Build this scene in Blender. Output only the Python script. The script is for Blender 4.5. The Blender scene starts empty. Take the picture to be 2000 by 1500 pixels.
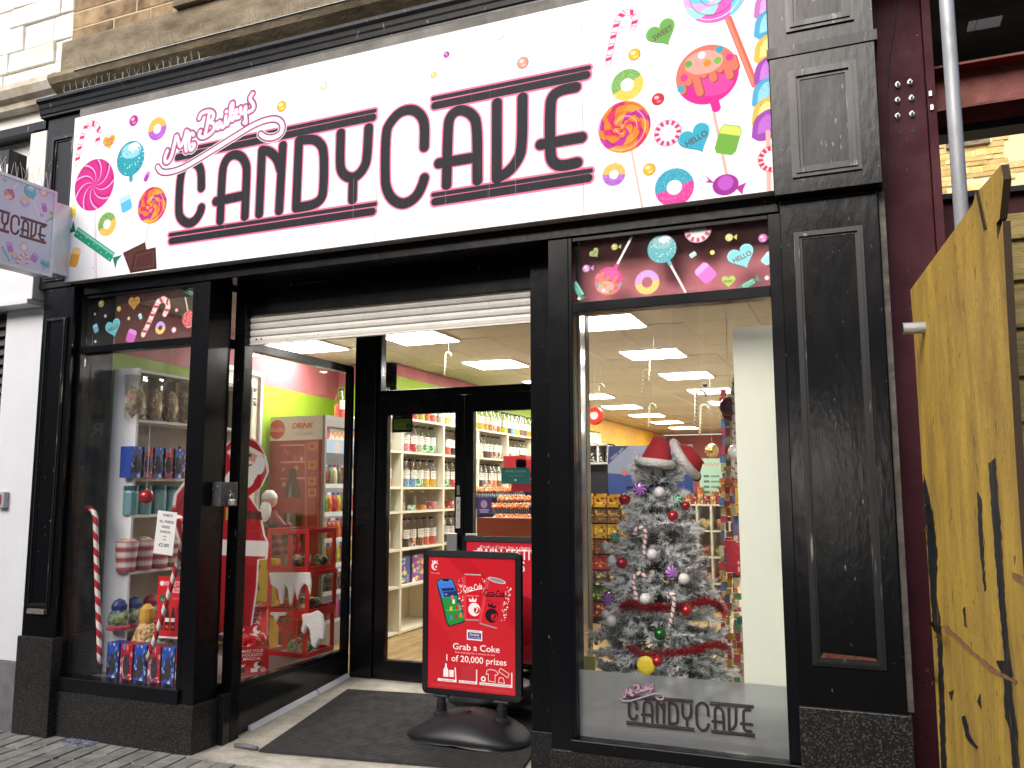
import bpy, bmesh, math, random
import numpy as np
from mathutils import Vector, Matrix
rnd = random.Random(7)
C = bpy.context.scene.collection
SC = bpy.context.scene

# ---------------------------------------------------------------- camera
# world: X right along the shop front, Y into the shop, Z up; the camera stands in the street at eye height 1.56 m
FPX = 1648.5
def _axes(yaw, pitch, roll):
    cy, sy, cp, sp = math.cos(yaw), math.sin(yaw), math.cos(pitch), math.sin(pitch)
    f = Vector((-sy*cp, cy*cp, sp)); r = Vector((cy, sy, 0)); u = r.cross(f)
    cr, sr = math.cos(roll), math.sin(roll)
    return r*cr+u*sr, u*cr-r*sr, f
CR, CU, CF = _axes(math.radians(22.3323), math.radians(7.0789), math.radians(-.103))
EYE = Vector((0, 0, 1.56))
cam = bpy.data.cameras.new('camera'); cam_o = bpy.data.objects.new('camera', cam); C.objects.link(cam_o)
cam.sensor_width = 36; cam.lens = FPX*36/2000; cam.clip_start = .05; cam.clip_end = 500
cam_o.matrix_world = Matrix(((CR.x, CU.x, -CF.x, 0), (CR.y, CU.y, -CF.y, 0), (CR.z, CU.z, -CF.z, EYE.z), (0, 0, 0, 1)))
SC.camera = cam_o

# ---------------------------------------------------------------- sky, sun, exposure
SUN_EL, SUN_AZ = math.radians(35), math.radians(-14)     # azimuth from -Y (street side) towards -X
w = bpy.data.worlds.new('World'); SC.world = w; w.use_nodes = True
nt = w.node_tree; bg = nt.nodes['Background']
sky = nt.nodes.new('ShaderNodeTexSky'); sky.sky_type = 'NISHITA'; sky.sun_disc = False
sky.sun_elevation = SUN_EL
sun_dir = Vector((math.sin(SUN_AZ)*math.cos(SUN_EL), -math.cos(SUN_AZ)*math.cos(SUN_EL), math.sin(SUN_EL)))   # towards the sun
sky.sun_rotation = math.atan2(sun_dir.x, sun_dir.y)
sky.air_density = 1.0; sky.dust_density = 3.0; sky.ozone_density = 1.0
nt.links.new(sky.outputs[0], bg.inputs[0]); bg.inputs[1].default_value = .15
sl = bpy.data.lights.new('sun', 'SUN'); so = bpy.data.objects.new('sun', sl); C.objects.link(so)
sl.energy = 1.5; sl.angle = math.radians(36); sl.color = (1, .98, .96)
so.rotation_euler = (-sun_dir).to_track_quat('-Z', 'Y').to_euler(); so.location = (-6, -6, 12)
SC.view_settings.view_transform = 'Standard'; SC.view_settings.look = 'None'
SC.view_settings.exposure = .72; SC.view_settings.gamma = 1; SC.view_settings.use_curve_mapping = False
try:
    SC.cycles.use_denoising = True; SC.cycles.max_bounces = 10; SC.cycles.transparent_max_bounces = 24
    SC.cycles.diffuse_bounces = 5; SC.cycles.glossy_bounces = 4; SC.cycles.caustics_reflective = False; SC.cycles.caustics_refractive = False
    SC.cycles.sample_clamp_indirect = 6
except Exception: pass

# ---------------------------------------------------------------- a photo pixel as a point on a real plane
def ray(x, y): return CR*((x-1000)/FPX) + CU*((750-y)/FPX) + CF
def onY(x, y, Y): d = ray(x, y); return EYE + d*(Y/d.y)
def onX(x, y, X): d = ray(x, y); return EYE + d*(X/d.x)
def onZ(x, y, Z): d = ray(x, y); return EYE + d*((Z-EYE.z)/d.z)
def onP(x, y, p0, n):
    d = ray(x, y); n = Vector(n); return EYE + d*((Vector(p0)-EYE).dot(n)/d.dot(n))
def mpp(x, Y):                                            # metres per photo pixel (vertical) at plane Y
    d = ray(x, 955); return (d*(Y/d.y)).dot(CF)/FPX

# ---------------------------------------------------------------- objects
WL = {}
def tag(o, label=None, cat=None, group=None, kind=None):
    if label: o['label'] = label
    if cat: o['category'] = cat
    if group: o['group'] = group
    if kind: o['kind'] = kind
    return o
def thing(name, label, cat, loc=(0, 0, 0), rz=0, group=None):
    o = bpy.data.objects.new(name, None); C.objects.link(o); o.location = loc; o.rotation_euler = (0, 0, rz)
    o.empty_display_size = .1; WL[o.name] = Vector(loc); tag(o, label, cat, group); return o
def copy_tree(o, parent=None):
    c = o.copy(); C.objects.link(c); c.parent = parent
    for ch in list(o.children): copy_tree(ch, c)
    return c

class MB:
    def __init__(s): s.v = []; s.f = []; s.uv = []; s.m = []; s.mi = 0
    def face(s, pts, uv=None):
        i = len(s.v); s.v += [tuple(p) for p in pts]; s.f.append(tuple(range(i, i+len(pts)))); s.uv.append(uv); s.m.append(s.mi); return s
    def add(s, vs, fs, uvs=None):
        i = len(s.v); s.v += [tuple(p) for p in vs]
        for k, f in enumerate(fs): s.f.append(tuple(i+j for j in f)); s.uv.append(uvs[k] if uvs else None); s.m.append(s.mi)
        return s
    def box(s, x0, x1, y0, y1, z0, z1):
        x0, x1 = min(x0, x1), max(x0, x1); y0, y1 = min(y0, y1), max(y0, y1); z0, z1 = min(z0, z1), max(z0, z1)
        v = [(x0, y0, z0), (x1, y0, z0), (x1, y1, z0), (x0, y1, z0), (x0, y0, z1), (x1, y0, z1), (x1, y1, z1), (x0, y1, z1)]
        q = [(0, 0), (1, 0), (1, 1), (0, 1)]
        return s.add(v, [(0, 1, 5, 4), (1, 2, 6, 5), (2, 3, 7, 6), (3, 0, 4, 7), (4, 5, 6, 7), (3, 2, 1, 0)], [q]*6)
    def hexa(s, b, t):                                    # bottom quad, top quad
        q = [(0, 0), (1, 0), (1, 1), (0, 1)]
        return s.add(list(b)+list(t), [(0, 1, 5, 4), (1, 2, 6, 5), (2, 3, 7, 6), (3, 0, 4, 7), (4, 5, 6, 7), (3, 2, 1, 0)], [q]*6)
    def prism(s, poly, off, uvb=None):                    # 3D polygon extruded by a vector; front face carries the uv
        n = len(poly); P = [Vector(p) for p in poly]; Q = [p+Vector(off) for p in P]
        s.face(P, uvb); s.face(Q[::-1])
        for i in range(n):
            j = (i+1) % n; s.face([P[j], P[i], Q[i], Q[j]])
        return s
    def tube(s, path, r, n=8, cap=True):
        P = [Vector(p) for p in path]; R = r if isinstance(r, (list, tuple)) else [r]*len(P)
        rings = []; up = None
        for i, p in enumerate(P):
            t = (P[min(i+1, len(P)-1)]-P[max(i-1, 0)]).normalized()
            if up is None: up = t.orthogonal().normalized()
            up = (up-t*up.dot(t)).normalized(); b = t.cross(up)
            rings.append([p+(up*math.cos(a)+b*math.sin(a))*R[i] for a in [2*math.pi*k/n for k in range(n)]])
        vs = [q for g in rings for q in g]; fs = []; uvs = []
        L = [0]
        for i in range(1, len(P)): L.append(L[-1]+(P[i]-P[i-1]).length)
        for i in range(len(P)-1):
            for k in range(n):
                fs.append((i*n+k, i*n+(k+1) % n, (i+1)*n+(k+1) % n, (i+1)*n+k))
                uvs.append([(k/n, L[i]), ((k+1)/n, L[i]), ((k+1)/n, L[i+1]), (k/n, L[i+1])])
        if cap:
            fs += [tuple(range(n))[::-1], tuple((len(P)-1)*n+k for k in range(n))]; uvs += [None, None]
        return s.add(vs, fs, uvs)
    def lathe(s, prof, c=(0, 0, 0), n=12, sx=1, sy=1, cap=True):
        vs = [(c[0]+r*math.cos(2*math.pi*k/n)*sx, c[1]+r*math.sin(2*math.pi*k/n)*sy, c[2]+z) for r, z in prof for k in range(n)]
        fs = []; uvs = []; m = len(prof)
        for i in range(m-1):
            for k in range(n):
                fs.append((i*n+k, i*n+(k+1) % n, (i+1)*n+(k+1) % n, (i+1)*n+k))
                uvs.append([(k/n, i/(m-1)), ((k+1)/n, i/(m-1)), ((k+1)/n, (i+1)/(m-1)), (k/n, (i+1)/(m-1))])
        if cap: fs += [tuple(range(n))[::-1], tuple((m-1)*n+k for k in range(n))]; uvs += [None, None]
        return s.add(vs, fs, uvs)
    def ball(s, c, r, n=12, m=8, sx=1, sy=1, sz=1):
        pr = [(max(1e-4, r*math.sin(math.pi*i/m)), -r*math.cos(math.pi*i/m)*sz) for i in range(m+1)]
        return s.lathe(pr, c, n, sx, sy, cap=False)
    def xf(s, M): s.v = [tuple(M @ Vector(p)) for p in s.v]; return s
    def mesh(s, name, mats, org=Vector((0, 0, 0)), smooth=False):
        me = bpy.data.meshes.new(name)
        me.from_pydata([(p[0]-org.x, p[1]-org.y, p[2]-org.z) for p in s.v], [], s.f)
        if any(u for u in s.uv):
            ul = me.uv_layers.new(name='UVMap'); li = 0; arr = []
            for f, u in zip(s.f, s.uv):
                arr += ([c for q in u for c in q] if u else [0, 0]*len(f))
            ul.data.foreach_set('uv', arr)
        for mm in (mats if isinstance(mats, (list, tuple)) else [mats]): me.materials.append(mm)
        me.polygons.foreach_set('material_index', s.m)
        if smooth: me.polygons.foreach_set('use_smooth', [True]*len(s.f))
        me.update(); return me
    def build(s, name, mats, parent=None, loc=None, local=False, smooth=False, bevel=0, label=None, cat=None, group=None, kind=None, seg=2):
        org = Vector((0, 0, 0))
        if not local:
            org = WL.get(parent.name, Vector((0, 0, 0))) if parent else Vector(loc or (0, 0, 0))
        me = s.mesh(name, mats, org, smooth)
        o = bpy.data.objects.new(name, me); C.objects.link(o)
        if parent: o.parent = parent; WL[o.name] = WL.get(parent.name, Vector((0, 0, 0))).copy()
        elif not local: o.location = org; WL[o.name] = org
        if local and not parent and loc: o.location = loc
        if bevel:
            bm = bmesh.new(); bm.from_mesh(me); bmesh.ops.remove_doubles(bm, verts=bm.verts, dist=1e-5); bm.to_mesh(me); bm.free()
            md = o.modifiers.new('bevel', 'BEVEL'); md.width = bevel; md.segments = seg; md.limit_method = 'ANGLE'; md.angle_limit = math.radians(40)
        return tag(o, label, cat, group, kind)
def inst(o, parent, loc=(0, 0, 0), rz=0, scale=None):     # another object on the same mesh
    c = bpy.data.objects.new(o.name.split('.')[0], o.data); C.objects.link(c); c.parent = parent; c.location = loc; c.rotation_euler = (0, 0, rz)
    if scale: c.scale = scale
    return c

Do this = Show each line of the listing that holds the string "scene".

Problem solution =
Build this scene in Blender. Output only the Python script. The script is for Blender 4.5. The Blender scene starts empty. Take the picture to be 2000 by 1500 pixels.
C = bpy.context.scene.collection
SC = bpy.context.scene